Наш рейд на запад, продолжавшийся полтора месяца, был закончен. Мы вышли на Полесье. За это время боевой счет наших отрядов увеличился на 32 взорванных эшелона. Да еще было разогнано несколько сельских управ, разбит ряд обслуживающих захватчиков маслобоек, смолокурен, всякого рода заготовительных пунктов, баз и складов. Само собою разумеется, что во время долгого и трудного пути нам нередко приходилось вступать в бой с фашистами. Большая работа была проведена партизанами среди населения западных областей Белоруссии. В пройденных нами местах возникло несколько новых партизанских отрядов.

По мере продвижения на юго-запад наш голос по радио слышали в Москве все слабее и слабее — мощности нашей рации не хватало. Это затрудняло связь. А от Выгоновского озера, куда предполагал выйти Григорий Матвеевич, нас, вероятно, и совсем не услыхали бы. Поэтому мы решили переменить направление движения отряда и местом для новой Центральной базы назначили район Червоного озера на северо-западе Полесской области, недалеко от старой советско-польской границы. Там были такие же пустынные места, густые леса и большие болота.

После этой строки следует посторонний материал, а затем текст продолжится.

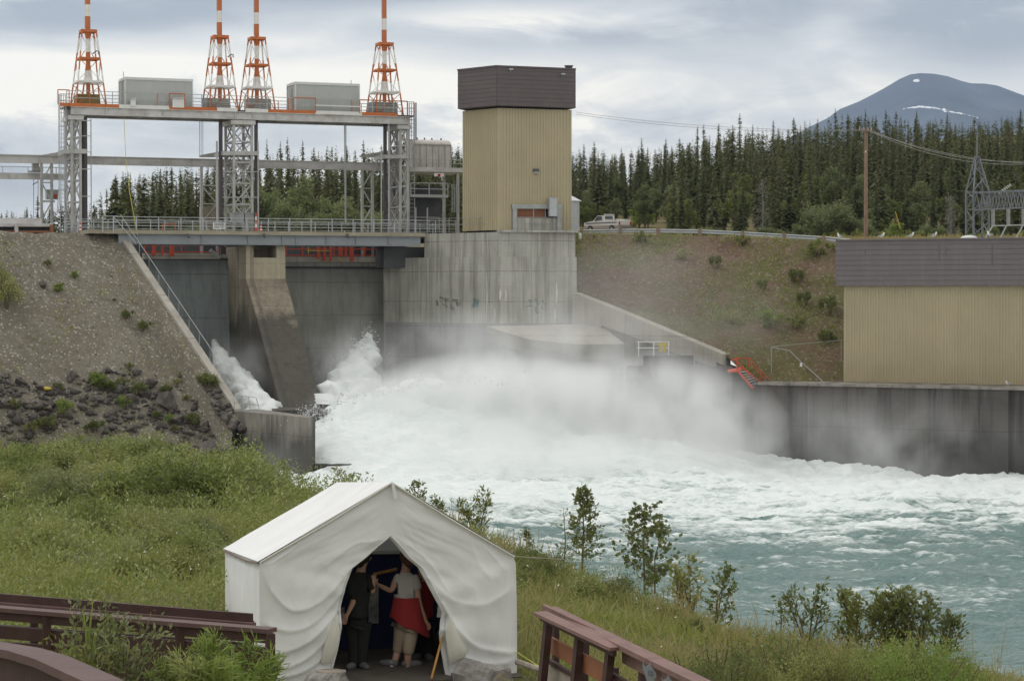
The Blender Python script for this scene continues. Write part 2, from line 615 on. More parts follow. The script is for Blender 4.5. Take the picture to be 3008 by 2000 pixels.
def blob(px, py, sx, sy, amp):
    """a cloud mass at a bearing and elevation"""
    a0 = (px - 1504) / FPX
    e0 = (HZ - py) / FPX
    u = N.math('DIVIDE', N.math('SUBTRACT', ax, a0), sx / FPX)
    v = N.math('DIVIDE', N.math('SUBTRACT', el, e0), sy / FPX)
    wob = N.math('ADD', N.math('MULTIPLY', N.math('SUBTRACT', n1, 0.5), 3.0), N.math('MULTIPLY', N.math('SUBTRACT', n2, 0.5), 2.2))
    v = N.math('ADD', v, wob)
    q = N.math('ADD', N.math('MULTIPLY', u, u), N.math('MULTIPLY', v, v))
    return N.math('MULTIPLY', N.math('POWER', 2.718, N.math('MULTIPLY', q, -1.0)), amp * 1.35)


acc = cl
for b in ((200, 70, 620, 62, -0.20), (1080, -10, 700, 50, -0.17), (1650, 120, 420, 42, -0.10), (2250, 95, 420, 60, -0.07), (2900, 130, 300, 90, -0.16),
          (2550, 30, 600, 45, -0.10), (300, 225, 520, 75, 0.16), (1180, 270, 330, 80, 0.15), (2440, 110, 95, 60, 0.10), (1950, 300, 420, 80, 0.07),
          (750, 120, 240, 34, 0.07), (60, 560, 200, 60, -0.12), (600, 420, 300, 60, -0.03), (1450, 40, 320, 36, 0.10)):
    acc = N.math('ADD', acc, blob(*b))
acc = N.math('ADD', N.math('MULTIPLY', N.math('SUBTRACT', acc, 0.46), 1.4), 0.455)
ccol = N.ramp(acc, [(0.20, (0.53, 0.535, 0.545)), (0.34, (0.67, 0.67, 0.66)), (0.46, (0.83, 0.825, 0.79)), (0.56, (0.99, 0.965, 0.89)), (0.70, (1.38, 1.29, 1.10))])
zen = N.n('ShaderNodeMapRange')
N.l(el, zen.inputs[0])
zen.inputs[1].default_value = 0.13
zen.inputs[2].default_value = 0.8
zen.inputs[3].default_value = 1.0
zen.inputs[4].default_value = 1.12
vm = N.n('ShaderNodeVectorMath', operation='SCALE')
N.l(ccol, vm.inputs[0])
N.l(zen.outputs[0], vm.inputs['Scale'])
bgs = N.n('ShaderNodeBackground')
N.l(sky.outputs[0], bgs.inputs['Color'])
bgs.inputs['Strength'].default_value = 0.07
bgc = N.n('ShaderNodeBackground')
N.l(vm.outputs[0], bgc.inputs['Color'])
bgc.inputs['Strength'].default_value = 1.0
ms = N.n('ShaderNodeMixShader')
cover = N.ramp(acc, [(0.10, 0.72), (0.40, 0.96)])
N.l(cover, ms.inputs[0])
N.l(bgs.outputs[0], ms.inputs[1])
N.l(bgc.outputs[0], ms.inputs[2])
N.l(ms.outputs[0], wo.inputs['Surface'])

sd = bpy.data.lights.new('sun', 'SUN')
sd.energy = 1.2
sd.angle = R(22)
sd.color = (1.0, 0.98, 0.95)
sun = bpy.data.objects.new('sun', sd)
COL.objects.link(sun)
sdir = Vector((math.sin(R(SUN_AZ)) * math.cos(R(SUN_EL)), math.cos(R(SUN_AZ)) * math.cos(R(SUN_EL)), math.sin(R(SUN_EL))))
sun.rotation_euler = sdir.to_track_quat('Z', 'Y').to_euler()
sun.location = sdir * 200

# ------------------------------------------------------------------ terrain
# near bank: control points (photo pixel, distance) read where the ground shows
ctrl = []
for (px, py, d, up) in ((650, 1790, 34, 0), (300, 1520, 55, .3), (100, 1560, 50, .2), (300, 1420, 74, .9), (60, 1420, 80, .9), (300, 1330, 98, 1.0), (560, 1330, 100, .8),
                        (640, 1400, 88, .4), (770, 1420, 86, .1), (700, 1365, 106, .1),
                        (1140, 2000, 28.5, 0), (1514, 1998, 28, 0), (800, 2003, 28, 0), (1560, 1790, 34, .2), (1500, 1640, 46, .2), (1760, 1720, 42, .3), (1950, 1780, 39, .3),
                        (2100, 1850, 35.5, .2), (2600, 1905, 33.5, .2), (2950, 1985, 31, .2), (1800, 1900, 32, .2), (2100, 1950, 29.5, .2), (2600, 2000, 28.5, .2),
                        (1000, 1450, 72, .2), (1300, 1520, 58, .2)):
    p = P(px, py, d)
    ctrl.append((p.x, p.y, p.z - up))
for (x, y, z) in ((-20, 125, 1.8), (-31, 128, 2.4), (-25, 113, 2.6), (-14.5, 112, 1.9), (-24, 136, 1.8), (-4, 22, 7.6), (4, 22, 7.6), (8, 22, 7.4), (-9, 22, 7.8), (0, 12, 8.8), (-6, 10, 9.0), (6, 10, 8.8), (0, 2, 10.4), (-14, 30, 7.6), (-22, 60, 6.0), (-40, 80, 5.4),
                  (-45, 125, 4.0), (-30, 30, 8.2), (11, 22, 7.2)):
    ctrl.append((x, y, z))
cp = np.array(ctrl)


def _tps(r2):
    return 0.5 * r2 * np.log(np.maximum(r2, 1e-9))


_n = len(cp)
_K = _tps(((cp[:, None, :2] - cp[None, :, :2]) ** 2).sum(-1)) + np.eye(_n) * 2.0
_Pm = np.hstack([np.ones((_n, 1)), cp[:, :2]])
_A = np.block([[_K, _Pm], [_Pm.T, np.zeros((3, 3))]])
_sol = np.linalg.solve(_A, np.concatenate([cp[:, 2], np.zeros(3)]))

# the bluff edge (top of the river bank), from the far shore round to the right of the frame
EDGE = [(-26.0, 150), (-19.5, 128), (P(705, 1370, 108).x, 108), (P(800, 1415, 88).x, 88), (P(930, 1440, 76).x, 76), (P(1230, 1500, 62).x, 62), (P(1500, 1610, 49).x, 49),
        (P(1790, 1710, 43).x, 43), (P(1960, 1770, 39.5).x, 39.5), (P(2130, 1850, 36).x, 36), (P(2600, 1900, 34).x, 34), (P(2920, 1975, 31.5).x, 31.5), (9.2, 24), (12.5, 12), (16, 0), (18, -20)]
_ey = np.array([e[1] for e in EDGE])[::-1]
_ex = np.array([e[0] for e in EDGE])[::-1]


def bank_z(x, y):
    x = np.asarray(x, dtype=float)
    y = np.asarray(y, dtype=float)
    r2 = (x[..., None] - cp[:, 0]) ** 2 + (y[..., None] - cp[:, 1]) ** 2
    z = (_tps(r2) * _sol[:_n]).sum(-1) + _sol[_n] + _sol[_n + 1] * x + _sol[_n + 2] * y
    z = np.clip(z, 1.2, 11.0)
    z = z + 0.22 * fbm(x * 0.35, y * 0.35, 3, 5) * sstep(20, 40, y) + 0.05 * fbm(x * 1.7, y * 1.7, 2, 9)
    ex = np.interp(y, _ey, _ex)
    ex2 = ex + 1.6 * fbm(y * 0.18, y * 0 + 3.0, 3, 21) + 0.5 * fbm(x * 0.5, y * 0.5, 2, 4)
    # slant width of the bluff face measured square to the edge
    slope = np.gradient(_ex, _ey)
    sl = np.interp(y, _ey, slope)
    dist = (x - ex2) / np.sqrt(1 + sl * sl)
    drop = np.clip(dist, 0, None)
    zz = z - 0.25 * sstep(0, 1.0, drop) - np.clip(drop - 0.5, 0, None) * 0.95
    return np.maximum(zz, -1.5)


def bz(x, y):
    return float(bank_z(np.array([x]), np.array([y]))[0])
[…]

Там и остался Батя со своим штабом. Боевые отряды расположились ближе к железнодорожным узлам и начали свою разрушительную деятельность на важнейших коммуникациях противника. Гитлеровцы пытались бороться с партизанами, предпринимали карательные экспедиции и облавы, засылали в наши отряды своих специально подготовленных агентов, но справиться с народными мстителями не могли. Батинцы продолжали свою работу в ряде областей Западной Белоруссии и на Украине.

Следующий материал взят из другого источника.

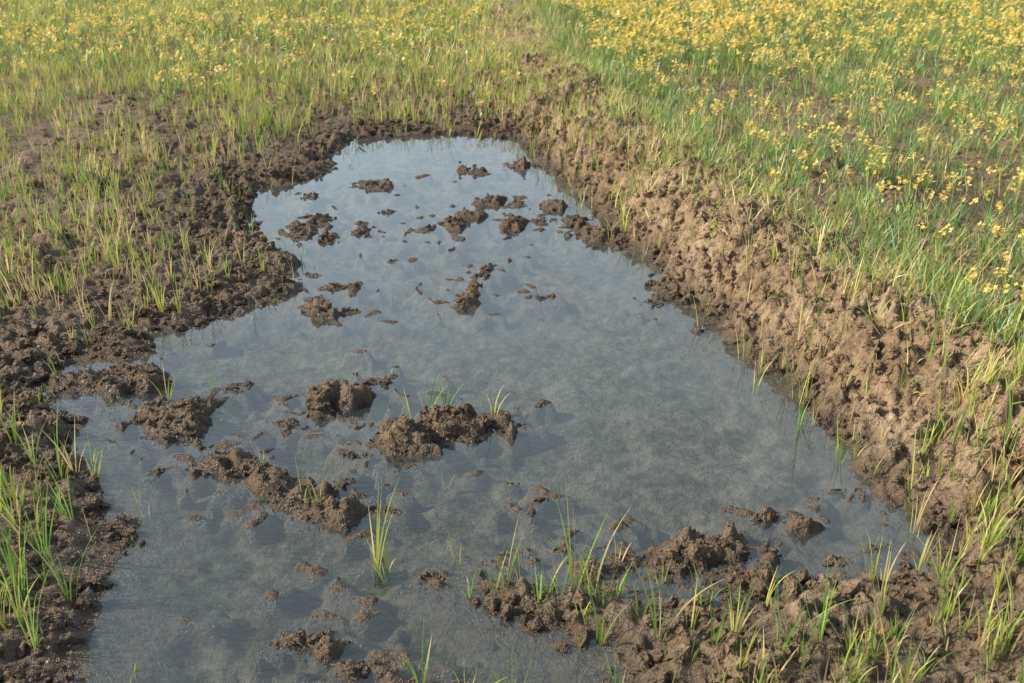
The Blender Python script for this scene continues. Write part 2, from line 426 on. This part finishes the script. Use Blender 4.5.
x, y = scatter(330, -.5, 3, 1.1, 4, f2); parts.append(tufts(x, y, (3, 6), (.06, .20), (.0025, .0055), .012, 6, wts=(.45, .32, .23), lean=(.02, .3), curve=(.1, .8)))
def f3(x, y, sd, si): return (sd > -.03)*.5*poly_sel(x, y, [(455, 578), (610, 590), (760, 600), (850, 590), (900, 600), (880, 760), (660, 760), (560, 640)])
x, y = scatter(220, -.5, 2, 1.1, 3, f3); parts.append(tufts(x, y, (2, 5), (.06, .18), (.0025, .0055), .01, 6, wts=(.58, .32, .10), lean=(.02, .3), curve=(.1, .8)))
def f4(x, y, sd, si): return (sd > -.08)*(sd < .5)*(si > -1.4)*(si < 0)*(y > 2.2)*(y < 7.5)*(.15+.85*ss(.4, .6, vn(x, y, .2, 73)))
x, y = scatter(200, -1, 2.2, 2, 7.5, f4); parts.append(tufts(x, y, (1, 4), (.08, .27), (.0025, .0045), .01, 6, wts=(.35, .4, .25), lean=(.0, .3), curve=(.0, .8)))
def f5(x, y, sd, si): return (sd > -.14)*(sd < .1)*(si < -.6)*.5
x, y = scatter(90, -3, 2.2, 1.4, 7.5, f5); parts.append(tufts(x, y, (1, 3), (.06, .16), (.0025, .0045), .01, 6, wts=(.5, .35, .15), lean=(.0, .3), curve=(.0, .8)))
put('young_wheat', parts)
parts = []
def fb(x, y, sd, si):
    p = np.exp(-((si-.02)/.46)**2)*ss(.06, .36, sd)*(.25+.75*ss(.38, .58, fbm(x, y, .3, 91)))
    return p*(.46+.54*ss(3.2, 5.5, y))
x, y = scatter(900, -2, 4, 1.3, 14, fb)
parts.append(tufts(x, y, (3, 5), (.04, .15), (.0025, .005), .02, 4, wts=(.34, .38, .28), lean=(.1, .8), curve=(.1, 1.2)))
put('bund_grass', parts)
def fR(x, y, sd, si):
    p = ss(-.02, .3, si+(vn(x, y, .3, 95)-.5)*.3)
    q = np.exp(-((x-dx)**2/.20+(y-dy)**2/.10))
    return p*(1-.97*ss(.3, .8, q))*(.22+.78*ss(.37, .57, fbm(x, y, .45, 96)))
parts = []
x, y = scatter(400, .2, 6, 1.3, 8, fR)
parts.append(tufts(x, y, (3, 5), (.08, .22), (.003, .007), .02, 4, pal=(COOL, GREEN, YG, TAN), wts=(.42, .30, .19, .09)))
x, y = scatter(260, -.5, 11, 8, 15.5, fR)
parts.append(tufts(x, y, (3, 5), (.12, .24), (.005, .010), .03, 3, pal=(COOL, GREEN, YG, TAN), wts=(.40, .30, .23, .07)))
put('green_crop', parts)

# ------------------------------------------------------------------ mustard
def mustard(x, y, hgt, seg=5, fl=(5, 9), fs=.0075, nbr=(2, 5)):
    m = len(x); z = ground(x, y)[0]-.01; parts = []
    yaw = rng.uniform(0, 2*np.pi, m); lean = rng.uniform(0, .22, m); curve = rng.uniform(-.1, .3, m)
    base = np.stack([x, y, z], -1)
    SG = np.array([.32, .42, .12])
    cs = SG*rng.uniform(.8, 1.2, (m, 1))
    parts.append(blades(base, yaw, hgt, np.full(m, .0045), lean, curve, seg, cs, cs*1.1))
    tips = [base+np.stack([np.sin(lean+curve*.45)*hgt*np.cos(yaw), np.sin(lean+curve*.45)*hgt*np.sin(yaw), np.cos(lean+curve*.45)*hgt], -1)]
    k = rng.integers(nbr[0], nbr[1]+1, m); idx = np.repeat(np.arange(m), k); n = len(idx)
    f = rng.uniform(.35, .85, n); by = rng.uniform(0, 2*np.pi, n)
    bb = base[idx]+(tips[0][idx]-base[idx])*f[:, None]
    bl = hgt[idx]*(1-f)*rng.uniform(.7, 1.15, n)+.02; blean = rng.uniform(.3, .8, n)
    parts.append(blades(bb, by, bl, np.full(n, .003), blean, -blean*.6, 3, cs[idx], cs[idx]))
    th = blean*.8
    tips.append(bb+np.stack([np.sin(th)*bl*np.cos(by), np.sin(th)*bl*np.sin(by), np.cos(th)*bl], -1))
    k = rng.integers(2, 5, m); idx = np.repeat(np.arange(m), k); n = len(idx)
    f = rng.uniform(.02, .55, n); bb = base[idx]+(tips[0][idx]-base[idx])*f[:, None]
    cl = (np.array([.15, .29, .10])*rng.uniform(.8, 1.3, (n, 1)))
    parts.append(blades(bb, rng.uniform(0, 6.28, n), rng.uniform(.05, .12, n)*(1.1-f), rng.uniform(.008, .018, n), rng.uniform(.4, 1, n), rng.uniform(.3, 1, n), 4, cl, cl*1.15))
    T = np.concatenate(tips)
    T = T[rng.uniform(0, 1, len(T)) < .85]
    k = rng.integers(fl[0], fl[1]+1, len(T)); idx = np.repeat(np.arange(len(T)), k); n = len(idx)
    fc = T[idx]+np.stack([rng.normal(0, .009, n), rng.normal(0, .009, n), rng.uniform(-.030, .010, n)], -1)
    a0 = rng.uniform(0, 6.28, n); tx = rng.normal(0, .5, (n, 2))
    colr = np.array([1.0, .76, .17])*rng.uniform(.88, 1.0, (n, 1)); colr[:, 2] *= rng.uniform(.6, 1.8, n)
    V = []; C = []
    for p in range(4):
        a = a0+p*np.pi/2
        d = np.stack([np.cos(a), np.sin(a), .35+tx[:, 0]*np.cos(a)+tx[:, 1]*np.sin(a)], -1)
        s = np.stack([-np.sin(a), np.cos(a), -tx[:, 0]*np.sin(a)+tx[:, 1]*np.cos(a)], -1)
        V.append(np.stack([fc, fc+(d*.65-s*.42)*fs, fc+d*fs*1.1, fc+(d*.65+s*.42)*fs], 1)); C.append(np.repeat(colr[:, None], 4, 1))
    V = np.concatenate(V).reshape(-1, 3); C = np.concatenate(C).reshape(-1, 3)
    return parts, (V, np.arange(len(V)), C)
def plants(name, x, y, h, **k):
    p, f = mustard(x, y, h, **k)
    root = bpy.data.objects.new(name, None); scene.collection.objects.link(root)
    v, fc, c = merge(p); mkmesh('stems_and_leaves', v, fc, 4, BLADE, c, parent=root)
    mkmesh('flowers', f[0], f[1], 4, PETAL, f[2], smooth=False, parent=root)
def fm(x, y, sd, si):
    p = ss(.15, .6, si)*ss(2.6, 5.5, y+.4*x)*(.3+.7*ss(.38, .6, fbm(x, y, .7, 301)))
    q = np.exp(-((x-dx)**2/.25+(y-dy)**2/.2)); return p*(1-ss(.2, .7, q))
x, y = scatter(42, .2, 6, 2.5, 8, fm)
plants('mustard_field', x, y, rng.uniform(.14, .34, len(x)), fl=(4, 7), fs=.008)
def fm2(x, y, sd, si): return ss(.15, .6, si)*(.45+.55*ss(.38, .6, fbm(x, y, .7, 301)))*(.65+.6*np.exp(-((si-.9)/.7)**2))
x, y = scatter(110, -.5, 11, 8, 15.5, fm2)
plants('mustard_field', x, y, rng.uniform(.18, .34, len(x)), fs=.0125, fl=(2, 5), nbr=(1, 4))
def fml(x, y, sd, si): return (si < -.35)*ss(6.3, 8.5, y-.1*x)*(.2+.8*ss(.4, .6, fbm(x, y, 1.1, 302)))
x, y = scatter(52, -11, 1, 6, 15.5, fml)
plants('mustard_field', x, y, rng.uniform(.12, .24, len(x)), fs=.011, fl=(2, 4), nbr=(1, 3))

# ------------------------------------------------------------------ individual grass tufts
tl = [(375,560,80,8),(385,562,50,5),(427,402,42,4),(446,398,48,4),(493,412,34,2),(165,392,38,3),(303,498,50,4),(335,480,25,2),(262,470,24,2),
 (505,582,70,3),(548,588,55,3),(575,592,95,5),(590,600,80,4),(604,602,60,3),(560,594,40,3),(660,640,85,5),(712,654,75,5),(733,644,60,3),(780,652,90,6),(818,655,75,4),
 (850,655,60,4),(420,676,70,5),(465,690,55,4),(512,690,60,5),(640,615,45,3),(765,600,45,3),(745,600,30,3),(690,640,50,3),(918,470,60,4),(968,440,50,4),(985,560,70,5),(1000,480,60,5),
 (70,600,80,5),(45,560,110,6),(20,600,110,7),(92,470,45,4),(132,330,45,4),(15,500,90,6),(60,480,70,5),(35,650,80,6),(860,330,45,5),(940,600,70,6),(690,245,40,4),(610,205,28,4),(470,585,25,3),
 (620,585,50,3),(540,600,45,4),(600,635,55,4),(820,610,45,3),(880,620,55,4),(215,380,25,2),(445,470,18,1),(360,470,20,2),
 (800,420,60,2),(755,378,45,2),(700,318,36,2),(840,455,55,3),(870,470,40,2),(412,420,30,2),(318,505,30,2),(700,600,40,3)]
for u, v, hp, nb in tl:
    x, y = G(u, v, .03); t = math.hypot(y, H)
    L = hp/F*t*1.25
    x = np.array([x]); y = np.array([y]); z = np.maximum(ground(x, y)[0], -.03)
    put('grass_tuft', [tufts(x, y, (nb+1, nb+2), (L, L*1.05), (.0032, .0058), .014, 8, pal=(GREEN*1.15, YG, TAN), wts=(.66, .32, .02), lean=(.02, .32), curve=(0, .9), hz=z)])

# ------------------------------------------------------------------ light, sky
EL = math.radians(35); AZ = math.atan2(-.95, -.10)
sd_ = Vector((math.sin(AZ)*math.cos(EL), math.cos(AZ)*math.cos(EL), math.sin(EL)))
sl = bpy.data.lights.new('sun', 'SUN'); sl.energy = 5.0; sl.angle = math.radians(.5); sl.color = (1, .94, .78)
so = bpy.data.objects.new('sun', sl); so.rotation_euler = sd_.to_track_quat('Z', 'Y').to_euler(); scene.collection.objects.link(so)
w = bpy.data.worlds.new('World'); scene.world = w; w.use_nodes = True
N = w.node_tree.nodes; L = w.node_tree.links; N.clear()
out = N.new('ShaderNodeOutputWorld'); bg = N.new('ShaderNodeBackground'); bg.inputs[1].default_value = .14
sky = N.new('ShaderNodeTexSky'); sky.sky_type = 'NISHITA'; sky.sun_disc = False; sky.sun_elevation = EL; sky.sun_rotation = AZ % (2*math.pi)
sky.air_density = 1.2; sky.dust_density = 2.0
tc = N.new('ShaderNodeTexCoord'); mp = N.new('ShaderNodeMapping'); mp.inputs['Scale'].default_value = (1, 1, 1.6); L.new(tc.outputs['Generated'], mp.inputs[0])
nz = noise_node(N, L, mp.outputs[0], 1.9, 2, .45)
cf = ramp(N, L, nz, [(.30, (.55, .55, .55)), (.68, (.88, .88, .88))])
sx = N.new('ShaderNodeSeparateXYZ'); L.new(tc.outputs['Generated'], sx.inputs[0])
mk = N.new('ShaderNodeMapRange'); L.new(sx.outputs[1], mk.inputs[0]); mk.inputs[1].default_value = .25; mk.inputs[2].default_value = .92; mk.inputs[3].default_value = .05; mk.inputs[4].default_value = 1
fac = math_node(N, L, 'MULTIPLY', cf, mk.outputs[0])
c = mixc(N, L, fac, sky.outputs[0], (9.6, 12.0, 13.8))
L.new(c, bg.inputs[0]); L.new(bg.outputs[0], out.inputs[0])

cam = bpy.data.cameras.new('camera'); cam.lens = F*36/1024; cam.sensor_width = 36; cam.clip_end = 2000
cam.dof.use_dof = True; cam.dof.focus_distance = 3.2; cam.dof.aperture_fstop = 6.3
cob = bpy.data.objects.new('camera', cam); cob.location = (0, 0, H); cob.rotation_euler = (math.pi/2-P, 0, 0)
scene.collection.objects.link(cob); scene.camera = cob
scene.view_settings.view_transform = 'Standard'; scene.view_settings.look = 'None'; scene.view_settings.exposure = 0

В ноябре я с небольшой группой партизан шел от Выгоновского озера на Центральную базу. Переправившись через Случь, мы узнали, что Батя строит в лесу не просто посадочную площадку, а настоящий аэродром для приема самолетов с Большой земли. Мы направились к месту будущего аэродрома.

День был пасмурный. Моросило. Поляна, выбранная Батей для аэродрома, действительно напоминала строительную площадку. Наперебой стучали топоры, звенели пилы, падали на краю поляны могучие сосны. На лошадях перевозили куда-то свежие бревна. Лопатами, плугами и боронами ровняли площадку, трамбовали ее, укладывали дерном. Более двухсот человек было занято на этой работе.